Eski ve yeni bütün dere yataklarının yumuşak zemin olduğuna dikkat çeken Atalar, “Bilhassa dere hâlâ akıyorsa oraya, mesela Tuzla gibi… Zemin taşıma gücü denen bir rakam vardır. Bir zemin tamamıyla suya doygunsa rakam yarıya iner” diyerek, temeli sağlam olmayan bu tip binaların hafif sarsıntıdan bile etkilenebileceğini anlattı.
“’Deprem, zemin, yapı’ üçlüsüne mutlaka bakılmalı”
“Sonuç olarak Kıbrıs’ta en büyük sorunumuz depreme dayanıklı yapıların yapılması, mevcut binaların da güçlendirilmesi veya yeniden yapılmasıdır” diyen Atalar, “Deprem, zemin, yapı” üçlüsüne mutlaka bakılması gerektiğini söyledi.
“Yer seçimi lazım. Her yere bina yapmamalıyız”
“Yer seçimi lazım. Her yere bina yapmamalıyız” uyarısında bulunan Cavit Atalar, yumuşak zemine inşa edilecek binanın sağlam olması için sert zemine göre daha yüksek maliyet gerektirdiğine dikkat çekti.
“Son 130 yılda en büyük depremimiz 1996 yılında olan depremdir”
“Son 130 yılda en büyük depremimiz 1996 yılında olan depremdir” diyen Atalar, 6.9 büyüklüğündeki depremde, Limasol’da 8 bin, Baf’ta 3 bin, Lefkoşa ve Larnaka’da bin evin zarar gördüğünü, iki kişinin ise hayatını kaybettiğini belirtti. Yıkıcılık, büyüklük, derinlik, uzaklık ve sürenin çok önemli olduğunu ifade eden Atalar, 1996 yılından sonraki en büyük depremin 11 Ocak 2022, saat 03.07’de, Lefkoşa’nın 135 km batısında olduğunu kaydetti. 6.4 büyüklüğündeki depremde, 400 km uzaktaki Mısır’da 4 katlı bir apartman yıkıldığını, 3 kişinin hayatını kaybettiğini, bir kişinin yaralandığını söyledi.
“MTA, Kıbrıs’ta 3 tane proje yürüttü… Rapor yakında çıkacak”

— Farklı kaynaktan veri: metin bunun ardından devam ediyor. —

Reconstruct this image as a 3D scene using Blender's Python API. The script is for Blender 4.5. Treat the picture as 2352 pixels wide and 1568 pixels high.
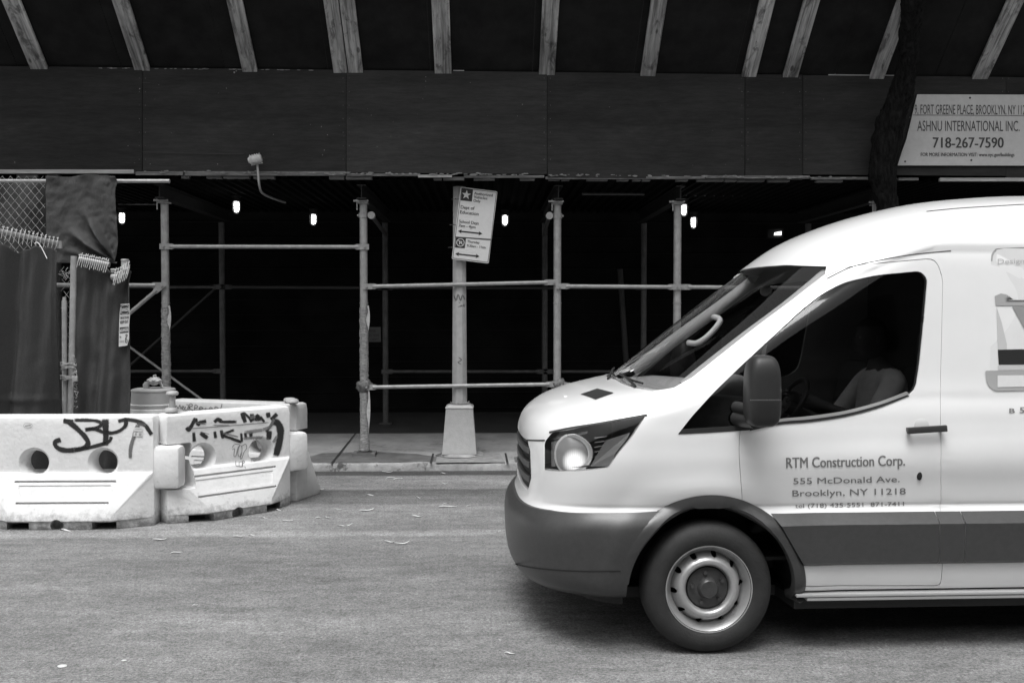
import bpy, bmesh, math, random
from mathutils import Vector, Matrix, Euler
from mathutils.bvhtree import BVHTree
from mathutils.noise import noise as pnoise
R = math.radians
random.seed(7)
for o in list(bpy.data.objects): bpy.data.objects.remove(o)
scn = bpy.context.scene
C = scn.collection

# ------------------------------------------------------------------ camera
F = 2287.0; PW, PH = 2352.0, 1568.0          # focal length and frame in photo pixels
cam = bpy.data.cameras.new('camera'); camo = bpy.data.objects.new('camera', cam); C.objects.link(camo)
cam.sensor_width = 36; cam.lens = 36 * F / PW; cam.clip_end = 500; cam.clip_start = .05
camo.location = (0, 0, 1.89); camo.rotation_euler = (R(90 - 1.75), 0, R(-1.5))
scn.camera = camo
CM = Matrix.Translation(camo.location) @ camo.rotation_euler.to_matrix().to_4x4()
CO = Vector(camo.location)
# ------------------------------------------------------------------ light
SUN_EL, SUN_AZ = 70, 200                      # high, behind the camera and a little to its left
w = bpy.data.worlds.new("World"); scn.world = w; w.use_nodes = True
nt = w.node_tree; bg = nt.nodes['Background']
sky = nt.nodes.new('ShaderNodeTexSky'); sky.sky_type = 'NISHITA'; sky.sun_disc = False
sky.sun_elevation = R(SUN_EL); sky.sun_rotation = R(SUN_AZ); sky.air_density = 1.0; sky.dust_density = 4; sky.ozone_density = 1
bw = nt.nodes.new('ShaderNodeRGBToBW')        # black-and-white photograph
nt.links.new(sky.outputs[0], bw.inputs[0]); nt.links.new(bw.outputs[0], bg.inputs[0]); bg.inputs[1].default_value = .15
sl = bpy.data.lights.new('sun', 'SUN'); sl.energy = 1.5; sl.angle = R(32); sl.color = (1, 1, 1)
so = bpy.data.objects.new('sun', sl); C.objects.link(so)
az = R(SUN_AZ)
sdir = Vector((math.sin(az) * math.cos(R(SUN_EL)), math.cos(az) * math.cos(R(SUN_EL)), math.sin(R(SUN_EL))))
so.rotation_euler = sdir.to_track_quat('Z', 'Y').to_euler()
scn.view_settings.view_transform = 'Standard'; scn.view_settings.look = 'None'
scn.view_settings.exposure = 0.80; scn.view_settings.gamma = 1
scn.render.engine = 'CYCLES'

# ------------------------------------------------------------------ helpers
def ray(px, py):
    d = Vector(((px - PW / 2) / F, -(py - PH / 2) / F, -1.0))
    return (CM.to_3x3() @ d).normalized()
def P(px, py, Y):
    d = ray(px, py); return CO + d * ((Y - CO.y) / d.y)
def PG(px, py, z=0.0):
    d = ray(px, py); return CO + d * ((z - CO.z) / d.z)
def PL(px, py, p0, n):
    d = ray(px, py); return CO + d * ((p0 - CO).dot(n) / d.dot(n))

def g(v): return (v, v, v, 1)
MATS = {}
def mat(name, v, rough=.6, var=.0, scale=8, bump=0., bscale=60, metal=0., coat=0., stretch=None, spec=.5, dirt=None):
    if name in MATS: return MATS[name]
    m = bpy.data.materials.new(name); m.use_nodes = True; n = m.node_tree; b = n.nodes['Principled BSDF']
    b.inputs['Base Color'].default_value = g(v); b.inputs['Roughness'].default_value = rough
    b.inputs['Metallic'].default_value = metal; b.inputs['Coat Weight'].default_value = coat
    b.inputs['Specular IOR Level'].default_value = spec
    if coat: b.inputs['Coat Roughness'].default_value = .06
    tc = n.nodes.new('ShaderNodeTexCoord'); mp = n.nodes.new('ShaderNodeMapping')
    n.links.new(tc.outputs['Object'], mp.inputs[0])
    if stretch: mp.inputs['Scale'].default_value = stretch
    if var:
        t = n.nodes.new('ShaderNodeTexNoise'); t.inputs['Scale'].default_value = scale; t.inputs['Detail'].default_value = 8; t.inputs['Roughness'].default_value = .65
        r = n.nodes.new('ShaderNodeValToRGB'); r.color_ramp.elements[0].position = .3; r.color_ramp.elements[1].position = .7
        r.color_ramp.elements[0].color = g(max(0, v * (1 - var))); r.color_ramp.elements[1].color = g(min(1, v * (1 + var)))
        n.links.new(mp.outputs[0], t.inputs[0]); n.links.new(t.outputs[0], r.inputs[0]); n.links.new(r.outputs[0], b.inputs['Base Color'])
        if dirt:   # (lo, hi, threshold, scale) blotches of another tone
            t2 = n.nodes.new('ShaderNodeTexNoise'); t2.inputs['Scale'].default_value = dirt[2]; t2.inputs['Detail'].default_value = 10; t2.inputs['Roughness'].default_value = .7
            r2 = n.nodes.new('ShaderNodeValToRGB'); r2.color_ramp.elements[0].position = dirt[1]; r2.color_ramp.elements[1].position = dirt[1] + .07
            mx = n.nodes.new('ShaderNodeMixRGB'); mx.inputs[2].default_value = g(dirt[0])
            n.links.new(mp.outputs[0], t2.inputs[0]); n.links.new(t2.outputs[0], r2.inputs[0]); n.links.new(r2.outputs[0], mx.inputs[0])
            n.links.new(r.outputs[0], mx.inputs[1]); n.links.new(mx.outputs[0], b.inputs['Base Color'])
    if bump:
        t = n.nodes.new('ShaderNodeTexNoise'); t.inputs['Scale'].default_value = bscale; t.inputs['Detail'].default_value = 6
        bp = n.nodes.new('ShaderNodeBump'); bp.inputs['Strength'].default_value = bump; bp.inputs['Distance'].default_value = .01
        n.links.new(mp.outputs[0], t.inputs[0]); n.links.new(t.outputs[0], bp.inputs['Height']); n.links.new(bp.outputs[0], b.inputs['Normal'])
    MATS[name] = m; return m
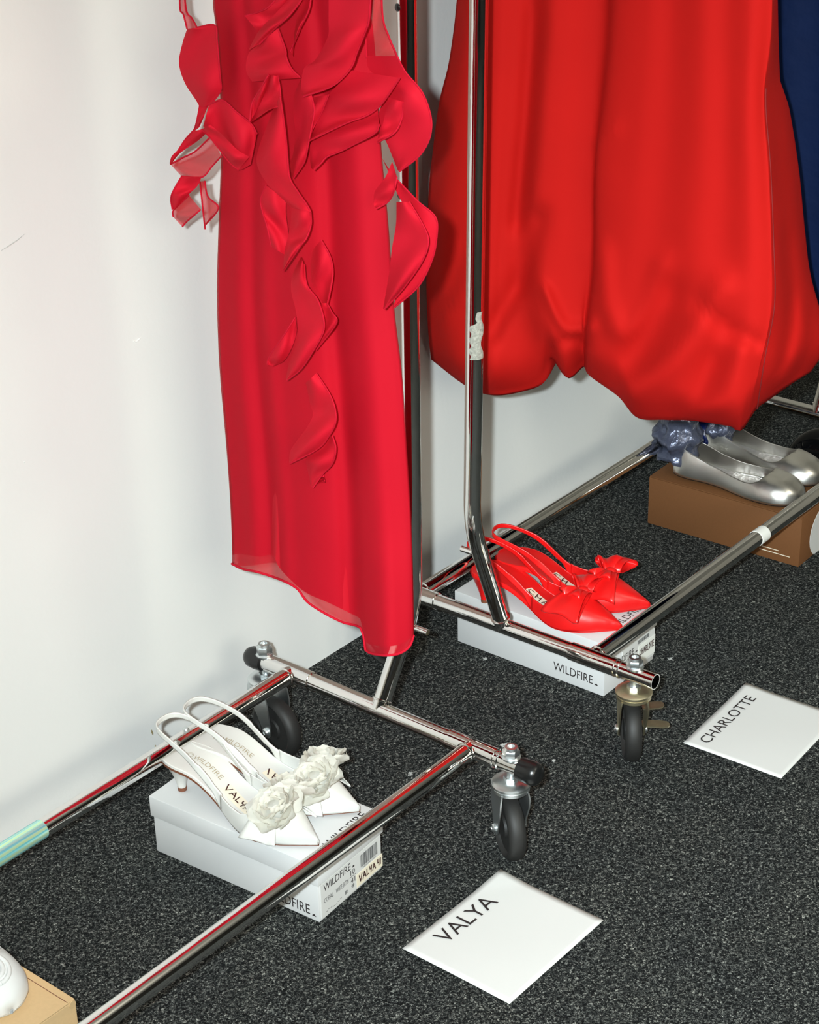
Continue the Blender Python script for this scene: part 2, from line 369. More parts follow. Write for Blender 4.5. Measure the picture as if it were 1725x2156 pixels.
def rack(name, label, ends, post_mat=None):
    root = thing(name, label, 'clothes rack', (0, 0, 0), group='chrome clothes racks along the wall')
    xs = [e['x'] for e in ends]; xm0, xm1 = min(xs), max(xs)
    for y in (RB, RF):
        r = MB().tube([(xm0, y, ZB), (xm0+0.01, y, ZB), (xm1-0.01, y, ZB), (xm1, y, ZB)], 0.0131, 28)
        o = r.build('lower_rail', M['chrome'], root)
        for e in ends:
            sgn = 1 if e['x'] == xm0 else -1
            wl = MB(); ring(wl, (e['x']+sgn*0.0145, y, ZB), (1, 0, 0), 0.0135, 0.0014); wl.build('weld', M['chrome'], o)
    for e in ends:
        x = e['x']; yf = e.get('yf', YF)
        fb = MB()
        n = 28; ys = [YB, YB-0.004, yf+0.004, yf]
        fb.tube([(x, q, ZB) for q in ys], 0.0122, n, cap=False)
        fb.tube([(x, yf, ZB), (x, yf+0.05, ZB)], 0.0108, n, cap=False)         # inner wall of the open tube
        b = len(fb.v)
        fb.lathe([(0.0108, 0), (0.0122, 0)], n, Matrix.Translation((x, yf, ZB)) @ Matrix.Rotation(math.radians(90), 4, 'X'), cap=False)
        bar = fb.build('foot_tube', M['chrome'], root)
        for (a, c) in ((-0.118, -0.203), (-0.458, -0.540)):
            sl = MB().tube([(x, a, ZB), (x, a-0.0006, ZB), (x, c+0.0006, ZB), (x, c, ZB)], [0.0124, 0.0139, 0.0139, 0.0124], 28)
            ring(sl, (x, c if a > -0.3 else c-0.006, ZB), (0, 1, 0), 0.0134, 0.0006)
            sl.build('sleeve', M['chrome'], bar)
        if e.get('caps', (1, 1))[0]:
            MB().lathe([(0.0128, -0.020), (0.0158, -0.018), (0.0168, -0.004), (0.0160, 0.008), (0.0125, 0.0145), (0.006, 0.0175), (0.0005, 0.018)], 24, Matrix.Translation((x, YB, ZB)) @ Matrix.Rotation(math.radians(-90), 4, 'X')).build('end_cap', M['black_plastic'], root)
        if e.get('caps', (1, 1))[1]:
            MB().lathe([(0.0128, -0.012), (0.0158, -0.010), (0.0168, 0.004), (0.0166, 0.012), (0.0150, 0.018), (0.010, 0.0215), (0.0005, 0.022)], 24, Matrix.Translation((x, yf, ZB)) @ Matrix.Rotation(math.radians(90), 4, 'X')).build('end_cap', M['black_plastic'], root)
        po = MB().tube(arc_path([(x, -0.332, ZB), e['bend'], e['top']], 0.045, 10), 0.0128, 28)
        post = po.build('end_post', M['chrome'], root)
        ring_ = MB(); ring(ring_, (x+(e['bend'][0]-x)*0.09, -0.332, ZB+(e['bend'][2]-ZB)*0.09), Vector(e['bend'])-Vector((x, -0.332, ZB)), 0.0134, 0.0016); ring_.build('weld', M['chrome'], post)
        if 'peg' in e:
            px_, pz_, sg = e['peg']
            MB().tube([(px_, -0.332-sg*0.008, pz_), (px_, -0.332+sg*0.0365, pz_)], 0.0046, 16).build('peg', M['chrome'], post)
        for bz in e.get('buttons', ()):
            bx = e['bend'][0]+(e['top'][0]-e['bend'][0])*(bz-e['bend'][2])/(e['top'][2]-e['bend'][2])
            MB().lathe([(0.0052, 0.010), (0.0050, 0.0136), (0.0032, 0.0150), (0.0003, 0.0152)], 16, Matrix.Translation((bx, -0.332, bz)) @ Matrix.Rotation(math.radians(-90), 4, 'Y') @ Matrix.Rotation(math.radians(-22), 4, 'X')).build('snap_button', M['black_plastic'], post)
        for k, c in enumerate(e['casters']): caster(root, x, c['y'], c['ax'], c['tr'], c.get('m', M['zinc']), c.get('h', 0.012), c.get('brake', False), c.get('tl', 0.02))
    tops = [e['top'] for e in ends]
    MB().tube([tops[0], tops[1]], 0.0131, 24).build('hanging_rail', M['chrome'], root)
    return root
ZT = 1.60
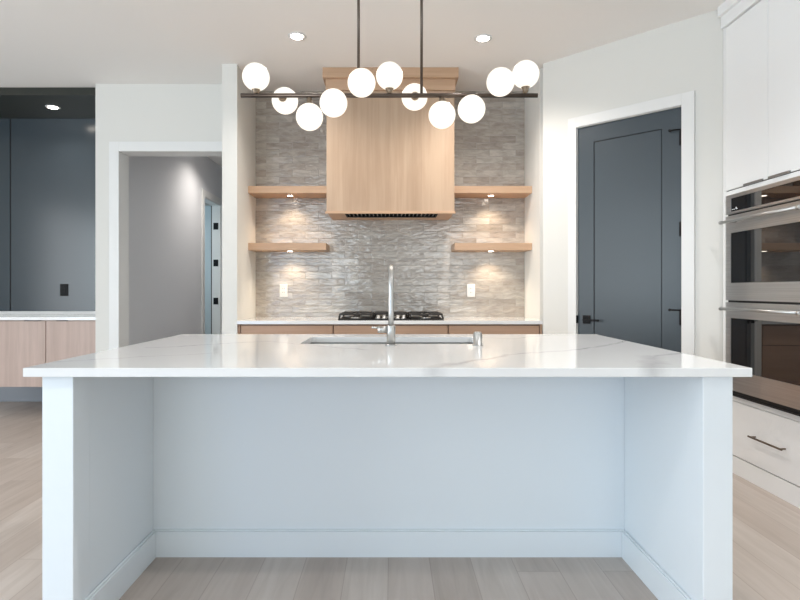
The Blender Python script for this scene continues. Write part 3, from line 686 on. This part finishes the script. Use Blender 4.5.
# ------------------------------------------------------------------ bar nook on the left
PB = 5.755
tag(B('wall_panel', M['black_panel'], None, (-3.965, -2.662, PB - 0.014, PB, 0.945, 2.957), bev=0.001), 'tall charcoal wall panel behind the bar nook, carrying the black outlet', 'wall panel')
tag(B('wall_panel', M['black_panel'], None, (-5.0, -3.980, PB - 0.014, PB, 0.945, 2.957), bev=0.001), 'charcoal wall panel left of the seam, at the photo edge', 'wall panel')
tag(B('panel_reveal', M['groove'], None, (-3.980, -3.965, PB - 0.006, PB, 0.945, 2.957)), 'thin black reveal strip between the two charcoal wall panels', 'reveal strip')
sf = B('nook_soffit', M['black_paint'], None, (-5.0, -2.662, 5.034, PB, 2.958, CEIL - 0.0005))
tag(sf, 'black painted soffit box over the bar nook', 'soffit')
B('soffit_trim', M['black_paint'], sf, (-5.0, -2.662, 5.032, 5.18, 2.950, 2.958), bev=0.001)
ST('trim_6', M['trim'], (-5.0, -2.662, 5.74, PB, 0.9145, 0.944))
tag(B('nook_countertop', M['quartz_plain'], None, (-5.0, -2.662, 5.135, 5.739, 0.884, 0.914), bev=0.0015), 'thin white quartz worktop of the bar nook on pale oak cabinets', 'countertop')
for x0, x1, lab, tb in ((-3.232, -2.664, 'pale oak floating cabinet door section on the right of the bar nook', (-3.13, -3.03)),
                        (-3.802, -3.236, 'pale oak floating cabinet at the left photo edge of the bar nook', (-3.43, -3.28)),
                        ):
    n_ = thing('floating_cabinet', lab, 'cabinet', ((x0 + x1) / 2, 5.45, 0.256), 'floating cabinets of the bar nook')
    B('body', M['oak_pale'], n_, (x0, x1, 5.172, 5.744, 0.256, 0.8835))
    dd = B('door', M['oak_pale'], n_, (x0 + 0.0015, x1 - 0.0015, 5.152, 5.171, 0.258, 0.876), bev=0.001)
    B('edge_pull', M['black_metal'], dd, (tb[0], tb[1], 5.140, 5.16, 0.876, 0.880))
outlet(-3.41, PB - 0.0138, 1.166, 'black wall outlet on the charcoal panel of the bar nook', M['black_metal'], wd=0.042, hg=0.063)
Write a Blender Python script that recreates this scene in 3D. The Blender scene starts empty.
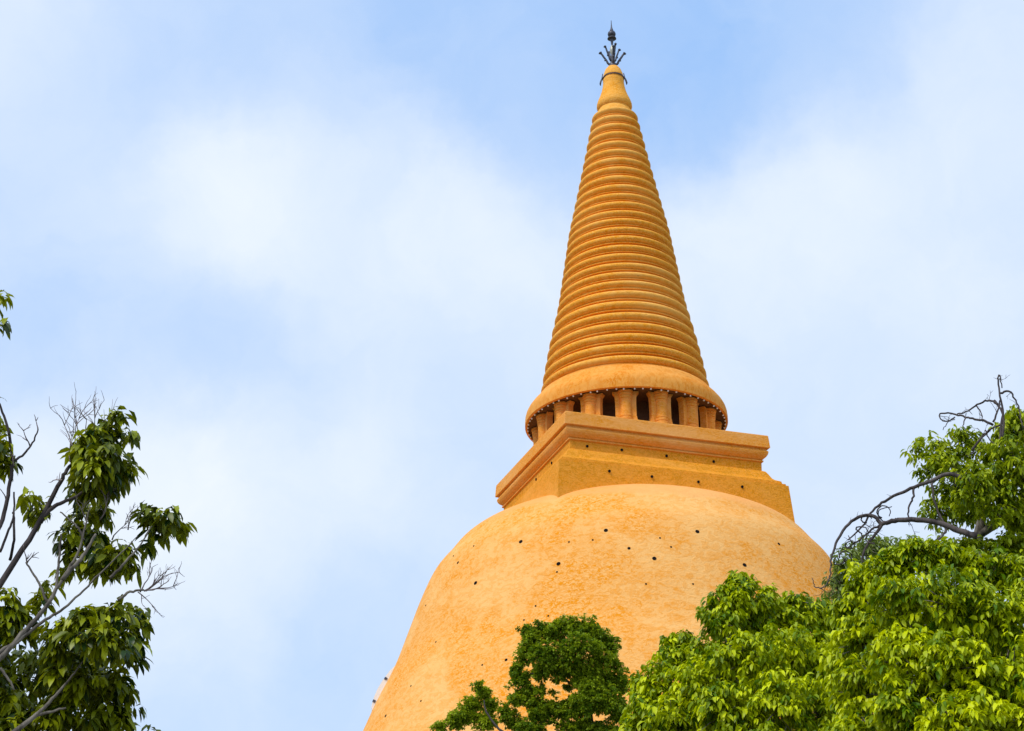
import bpy, math, random
import numpy as np
from mathutils import Vector, Matrix

SC = bpy.context.scene
COL = SC.collection
RNG = np.random.default_rng(11)
random.seed(5)
R = math.radians

# ------------------------------------------------------------------ camera
F_PX = 1764.4563
PITCH, ROLL, YAW = R(24.317228), R(-0.4861736), R(-3.983294)
EYE = np.array([0.0, 0.0, 1.6])
cp, sp = math.cos(PITCH), math.sin(PITCH)
FW = np.array([math.sin(YAW) * cp, math.cos(YAW) * cp, sp])
rr_ = np.array([math.cos(YAW), -math.sin(YAW), 0.0])
uu_ = np.cross(rr_, FW)
RT = math.cos(ROLL) * rr_ + math.sin(ROLL) * uu_
UP = -math.sin(ROLL) * rr_ + math.cos(ROLL) * uu_
cam_data = bpy.data.cameras.new('camera')
cam = bpy.data.objects.new('camera', cam_data)
COL.objects.link(cam)
m = Matrix.Identity(4)
for i in range(3):
    m[i][0], m[i][1], m[i][2], m[i][3] = RT[i], UP[i], -FW[i], EYE[i]
cam.matrix_world = m
cam_data.sensor_fit = 'HORIZONTAL'
cam_data.sensor_width = 36.0
cam_data.lens = F_PX * 36.0 / 1024.0
cam_data.clip_start = 0.1
cam_data.clip_end = 20000.0
SC.camera = cam


def ray(px, py):
    d = FW * F_PX + RT * (px - 512.0) - UP * (py - 365.5)
    return d / np.linalg.norm(d)


def at(px, py, dist):
    """point at a horizontal distance from the viewer's spot"""
    d = ray(px, py)
    return EYE + d * (dist / math.hypot(d[0], d[1]))


def mpp(px, py, dist):
    """metres that one pixel covers there"""
    p = at(px, py, dist) - EYE
    return float(p @ FW) / F_PX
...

Depremlerin plakaların sınırlarında oluştuğunu dile getiren Prof. Dr. Cavit Atalar, dünyadaki 21 tane plakadan, 7 tanesinin büyük, 14 tanesinin ise küçük olduğunu ifade etti. Türkiye’deki Maden Tetkik ve Arama Genel Müdürlüğü’nün (MTA) geçen yıl Kıbrıs’ta 3 tane proje yürüttüğünü kaydeden Atalar, diri fay hattı araştırması için çukurlar açıldığını belirtti. Atalar, MTA’nın, diri fay hattı ve tsunami hakkındaki çalışmalarının raporunun yakında çıkacağını kaydetti. Cavit Atalar, Türkiye’deki Afet ve Acil Durum Yönetimi Başkanlığı’nın da, KKTC için çalışmalar yaptığını da sözlerine ekledi.